Denial of Certificate of Appealability as to Contention I
Pursuant to Rule 11(a) of the Rules Governing Section 2255 Cases, this court declines to issue a certificate of appealability on his claim of ineffective assistance of counsel as petitioner has not made a substantial showing of a denial of a constitutional right. 28 U.S.C. § 2253(c)(2); Miller-El v. Cockrell, 537 U.S. 322, 336-38 (2003) (in order to satisfy § 2253(c), a petitioner must demonstrate that reasonable jurists would find the district court's assessment of the constitutional claims debatable or wrong); Slack v. McDaniel, 529 U.S. 473, 484-85 (2000) (in order to satisfy § 2253(c) when court denies relief on procedural grounds, a petitioner must demonstrate both that the dispositive procedural ruling is debatable, and that the petition states a debatable claim of the denial of a constitutional right).

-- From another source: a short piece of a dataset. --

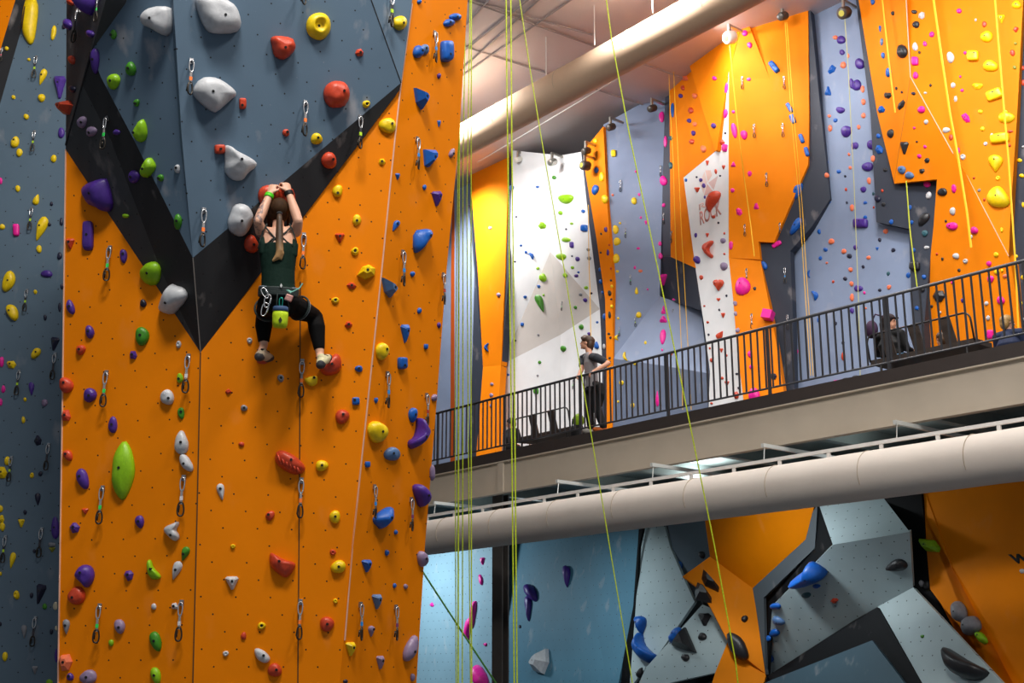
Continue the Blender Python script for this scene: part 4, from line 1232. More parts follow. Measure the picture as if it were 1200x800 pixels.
# --- boulder wall
big([(558, 704), (559, 706), (557, 722), (554.5, 736), (551.5, 735), (553, 722), (555, 706)], 'm', 'long thin', 'B', 0.5, label='long thin pink hold on the pale blue boulder wall, upper of two touching')
big([(550, 724), (553, 726), (551, 740), (549, 749.5), (546, 749), (546.5, 730)], 'm', 'long thin', 'B', 0.5, label='long thin pink hold on the pale blue boulder wall, lower of two touching')
big([(558, 784), (563, 778.5), (573, 794), (571, 806), (566, 806), (559, 795)], 'm', 'big', 'B', 0.6)
big([(626, 782), (634, 768), (643, 760), (643.5, 776), (638, 790), (628, 787)], 'w', 'big wedge-shaped', 'B', 0.5, kind='f', smooth=False)
big([(746, 723.5), (752, 722), (757, 724), (758, 730), (755, 738), (753, 743.5), (751, 740), (749, 730)], 'b', 'curled', 'B', 0.5)
big([(752.5, 743), (754, 743), (756, 755), (763, 763), (771, 768), (768, 774), (760, 777), (750, 769), (747, 761), (748, 754)], 'b', 'big crescent', 'B', 0.5)
big([(785, 752), (790, 743), (797, 735), (801, 740), (799, 749), (793, 756)], 'b', 'rounded', 'B', 0.6)
big([(789, 757), (804, 735), (817, 765), (804, 762)], 'k', 'pyramid', 'B', 0.5, kind='f', smooth=False)
big([(824, 668), (843, 689), (842, 694), (826, 686.5), (822, 678)], 'k', 'wedge', 'B', 0.6, kind='f', smooth=False)
big([(817, 683), (824, 686), (834, 701), (834, 707), (815, 703), (814, 693)], 'k', 'wedge', 'B', 0.6, kind='f', smooth=False)
big([(852, 742), (862, 744), (871, 751), (877, 766), (876, 772), (868, 773), (858, 765), (853, 753)], 'k', 'leaf-shaped', 'B', 0.4)
big([(927, 681), (938, 672), (947, 666), (947, 660), (951, 658), (957, 660), (969, 668), (968, 674), (960, 679), (945, 684), (930, 685)], 'b', 'big fin-shaped', 'B', 0.6)
big([(1039, 664), (1047, 656), (1055, 654.5), (1062, 658), (1064, 664), (1058, 668), (1040, 667)], 'k', 'shell-shaped', 'B', 0.5)
big([(1079.5, 631), (1096, 633), (1102.5, 642), (1101, 647), (1088, 646)], 'g', 'faceted wedge', 'B', 0.7, kind='f', smooth=False)
big([(1112, 760), (1118, 763), (1140, 777), (1159.5, 786), (1155, 793), (1146, 797), (1132, 796), (1118, 787), (1113, 775)], 'k', 'half-disc', 'B', 0.6)
big([(1120, 717), (1121, 707), (1125, 704), (1132, 711), (1134, 720), (1133, 727), (1126, 729), (1121, 725)], 's', 'stubby', 'B', 0.6)
big([(1131, 738), (1137, 723), (1144, 722), (1150, 730), (1150, 738), (1138, 745), (1132, 743)], 's', 'stubby', 'B', 0.6)
big([(1142, 743), (1150, 740), (1159, 747), (1161, 755), (1152, 755)], 'g', 'small wedge', 'B', 0.6)

# ribs on the red ribbed hold
b = bmesh.new()
mx = max(abs(v.co.x) for v in ro.data.vertices)
zt = max(v.co.z for v in ro.data.vertices)
for k in range(6):
    x = -0.11 + k * 0.034
    tube(b, [(x - 0.01, 0.085 - 0.02 * k, zt * 0.35), (x + 0.012, 0.035 - 0.018 * k, zt * 0.86), (x + 0.03, -0.02 - 0.014 * k, zt * 0.72)], 0.009, 6)
bm_obj('rib', b, hold_mat('r'), ro, True)

# ------------------------------------------------------------------ labels that single each hold out
ORD = ['topmost', 'second from the top', 'third from the top', 'fourth from the top', 'fifth from the top', 'sixth from the top', 'seventh from the top',
       'eighth from the top', 'ninth from the top', 'tenth from the top', 'eleventh from the top', 'twelfth from the top', 'thirteenth from the top', 'fourteenth from the top']


def finish_labels():
    for h in HOLDS:
        z = h['fac']['zone']
        m = h['mw']
        size = 'tiny' if m < 0.075 else 'small' if m < 0.125 else 'medium' if m < 0.19 else 'large'
        sh = SH.get(h['kind'])
        if sh is None:
            sh = 'long' if h['ar'] > 2.0 else 'oval' if (h['ar'] > 1.3 or h['ar'] < 0.77) else 'round'
        h['desc'] = '%s %s %s' % (size, HC[h['c']][0], sh) if 'word' not in h else '%s %s' % (h['word'], HC[h['c']][0])
        h['base'] = '%s hold on %s' % (h['desc'], h['fac']['phrase'])
    used = {}
    for h in HOLDS:
        used.setdefault(h['base'], []).append(h)
    marks = [h for h in HOLDS if len(used[h['base']]) == 1]
    for base, L in used.items():
        if len(L) == 1:
            L[0].setdefault('label', base)
    seen = {h['label'] for h in HOLDS if 'label' in h}
    for base, L in used.items():
        if len(L) == 1:
            continue
        L = sorted(L, key=lambda h: h['y'])
        for i, h in enumerate(L):
            if 'label' in h:
                continue
            cand = []
            for m in marks:
                if m['fac']['phrase'] != h['fac']['phrase']:
                    continue
                dx, dy = h['x'] - m['x'], h['y'] - m['y']
                d = math.hypot(dx, dy)
                if d > (70 if h['fac']['zone'] == 'T' else 45):
                    continue
                if abs(dy) > 1.6 * abs(dx):
                    rel_ = 'below' if dy > 0 else 'above'
                else:
                    continue
                # no other member of the class may answer the same description
                if any(g is not h and math.hypot(g['x'] - m['x'], g['y'] - m['y']) < d * 1.6 and ((g['y'] > m['y']) == (dy > 0)) for g in L):
                    continue
                cand.append((d, rel_, m))
            lab = None
            for d, rel_, m in sorted(cand, key=lambda c: c[0]):
                t = '%s, just %s the %s one' % (base, rel_, m['desc'])
                if len(t.split()) <= 16 and t not in seen:
                    lab = t
                    break
            if lab is None:
                n = len(L)
                if i == n - 1:
                    pos = 'lowest'
                elif n > 6 and i >= n / 2:
                    pos = ORD[min(n - 1 - i, len(ORD) - 1)].replace('top', 'bottom')
                else:
                    pos = ORD[min(i, len(ORD) - 1)]
                lab = '%s, %s of its kind' % (base, pos)
                if len(lab.replace('-', '-').split()) > 16:
                    lab = '%s, %s' % (base, pos)
            h['label'] = lab
            seen.add(lab)
    # the 300 that show largest are things of their own; the tiny rest is one object
    vis = sorted(HOLDS, key=lambda h: -h['w'] * h['h'] * (0.25 if (h['x'] < 0 or h['y'] < 0 or h['y'] > 800) else 1.0))
    keep = vis[:N_KEEP]
    rest_ = vis[N_KEEP:]
    for h in keep:
        tag(h['o'], h['label'], 'climbing hold', 'climbing holds on ' + h['fac']['phrase'])
    bpy.context.view_layer.update()
    V, Fc, mi, mats_ = [], [], [], []
    for h in rest_:
        o = h['o']
        me = o.data
        base = len(V)
        V += [o.matrix_world @ v.co for v in me.vertices]
        mm = me.materials[0]
        if mm not in mats_:
            mats_.append(mm)
        for p in me.polygons:
            Fc.append([base + i for i in p.vertices])
            mi.append((mats_.index(mm), p.use_smooth))
        for c in list(o.children):
            bpy.data.objects.remove(c)
        bpy.data.objects.remove(o)
    me = bpy.data.meshes.new('tiny_holds')
    me.from_pydata(V, [], Fc)
    for mm in mats_:
        me.materials.append(mm)
    for p, (k, sm) in zip(me.polygons, mi):
        p.material_index = k
        p.use_smooth = sm
    tag(link('tiny_holds', me), 'scatter of tiny coloured footholds over all the climbing walls', 'footholds', None, 'stuff')


N_KEEP = 300
finish_labels()
# ------------------------------------------------------------------ quickdraws
STEEL = mat('carabiner_steel', '#C9CBCF', 0.25, metal=0.8)
DARKB = mat('carabiner_dark', '#3A352F', 0.35, metal=0.6)
HANG = mat('hanger_steel', '#9A9CA0', 0.35, metal=0.8)
SL_W = mat('sling_white', '#8E8B8C', 0.8)
SL_D = mat('sling_dark', '#35343A', 0.8)
TAPE = {'lime': '#B9E22A', 'green': '#2EDC5C', 'orange': '#FF7A1E', 'blue': '#1E8AD8', 'purple': '#7A3A6A', 'red': '#A83228', 'white': '#D8D6D8', 'pink': '#F07A8C', 'dark': '#3C3A42'}


def loop(bm, zt, zb, w, r, y, tw=0.0, n=20, narrow=0.7):
    P = []
    for k in range(n + 1):
        t = 2 * math.pi * k / n
        z = math.cos(t)
        x = math.sin(t)
        x = math.copysign(abs(x) ** 0.7, x)
        wid = w / 2 * (1 + (narrow - 1) * (0.5 - 0.5 * z))
        X = x * wid
        P.append((X * math.cos(tw), y + X * math.sin(tw), (zt + zb) / 2 + z * (zt - zb) / 2))
    tube(bm, P, r, 6, cap=False)


QP = {}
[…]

Granting of Certificate of Appealability as to Contention II
The court grants a certificate of appealability on petitioner's second contention, to wit, that his sentence was unlawfully imposed because Common Law Robbery is not a crime of violence under Johnson. The court finds that under § 2253(c), reasonable jurists could find this court's assessment of the constitutional claim debatable.